A better name for the corrupters of the Bible: Good idea if it reduces confusion and avoids animosity toward living persons.
But how is the Interloper God crazier than the general level of lunacy that is religion? Or do you just mean that you suspect Rey of making all this up on his own, without any historical antecedents, as a result of mental malfunction?
The outlines of Rey’s recent remarks here are consistent with Marcionism as described by Wikipedia (with citations). And, in regards to the term “Alien God”, the Wikipedia article says, “Marcion called God, the Stranger God, or the Alien God, in some translations, as this deity had not had any previous interactions with the world, and was wholly unknown.”
December 4, 2009 at 11:07 am
Corruptors of the Bible?? I think that every single book in the Bible has been the subject of ongoing revision, almost from the instant of first oral transmission or writing, and I don’t think “corruption” is quite the word for this process, since it implies that there was something pure or original about the first Judeo-Christian traditions, which were so heavily influenced by earlier religions. Check out Bart Ehrmann’s books.

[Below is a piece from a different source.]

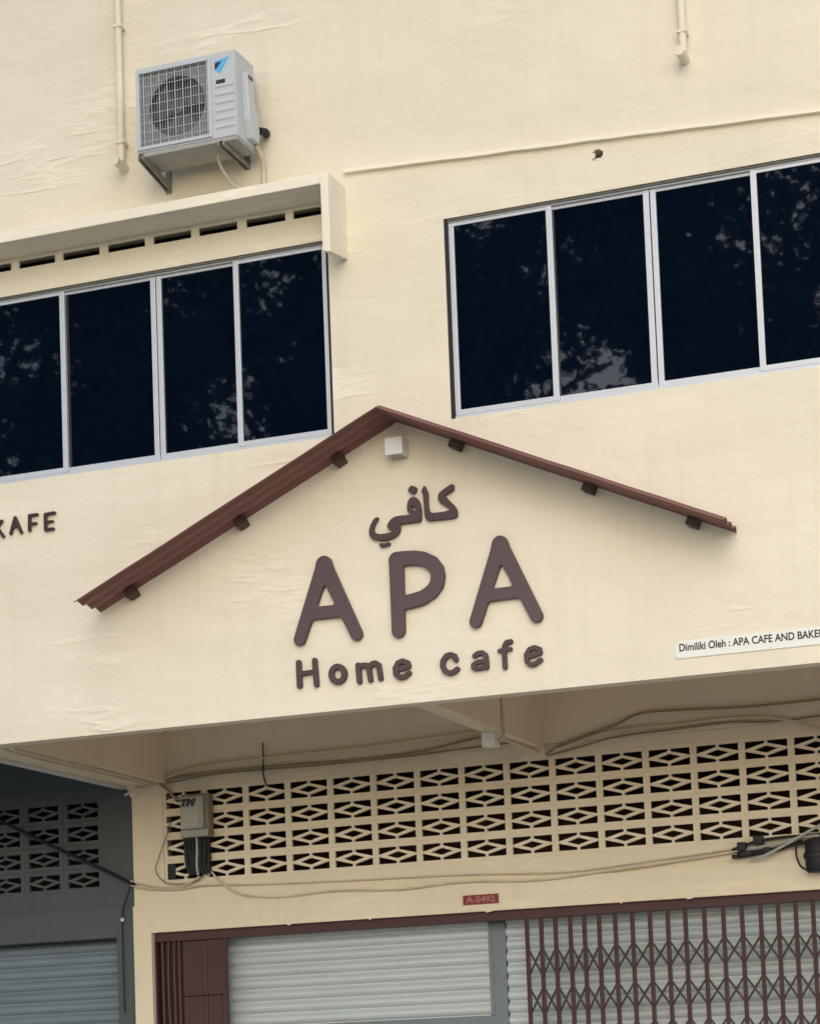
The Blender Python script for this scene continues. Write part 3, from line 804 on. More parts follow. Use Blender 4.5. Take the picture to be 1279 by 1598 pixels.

Reducing animosity- yes. Just as I didn’t bother to look up “alien God,” most people aren’t going to bother to find out what Rey has defined as “Catholic.” Just because I have no use for religion doesn’t mean I enjoy seeing its followers abuse each other.
I do in fact suspect that Rey has gone past the bounds of merely selecting scriptures to suit his fancy, and is creating his own theology. I conclude this from remarks like : “He was a God from outside our universe who came and did good to make the god of this world jealous and crucify him.” If that’s not a new concept, it’s new to me. Speculation about multiple universes has only been around for a few decades, but of course religion will charge in to claim new turf, just as New Agers claim that positive thinking changes our destinies through the mechanism of quantum physics.
Think about how Rapture theology was cobbled up from various vague scriptures in the 1830s. Maybe we are the unwilling witnesses to the birth of a new sect.
December 4, 2009 at 3:38 pm
“He was a God from outside our universe who came and did good to make the god of this world jealous and crucify him.” If that’s not a new concept, it’s new to me. (nazani14)
It’s Marcionism which is as old as the early 2nd century. See Yeznik (or Eznik) of Kolb (or Golb)’s summary of the Marcionite view of how the cross saves men. Eznik of Kolb on the Mystery of Marcionite ‘Redemption’
December 4, 2009 at 3:42 pm
Eznik of Kolb, by the way, was a 5th century writer wikipedia article on Eznik of Kolb.
I might as well post the most relevant paragraph of his summary of Marcionite doctrine. Speaking of the Good God, he says:
“He sent his Son to redeem them and ‘to take on the likeness of a slave and to come into being in the form of man’ [Phil 2:7] in the midst of the sons of the God of the Law. ‘Heal’ he said ‘their lepers and give life to their dead and open [the eyes of] their blind and make very great healings as a gift to them, so that the Lord of creatures might see you and be jealous and raise you on a cross.’”
December 4, 2009 at 3:46 pm
As to ‘Catholic’ being too confusing, it is customary for modern scholars to refer to the 2nd century Catholics as Proto-Orthodox. I suppose I can either use that term or Proto-Catholic from now on.
December 5, 2009 at 1:17 pm |
Well, at least the man isn’t as irresponsible as his dad was. I mean, we’re talking about someone who made a bet with the devil to kick Job in the balls repeatedly, and when Job called him on it he not only had Job rebuked, he *sent someone else to do the rebuking for him*. >_>
December 7, 2009 at 8:45 am |
The first time I heard of “WWJD” it was in Harper’s Magazine: http://www.harpers.org/archive/1999/03/0060427
December 14, 2009 at 9:59 am |
What I *do* like about this post is that it helps to *not* paint Jesus as a blond-haired, blue-eyed Savior who likes to carry lambs around.
I think the scriptures you’ve chosen show a very diverse and *real* Jesus Christ.
God was “off the chain” at times in the Old Testament as well, so this behavior by JC shouldn’t be quite such a surprise. I like it!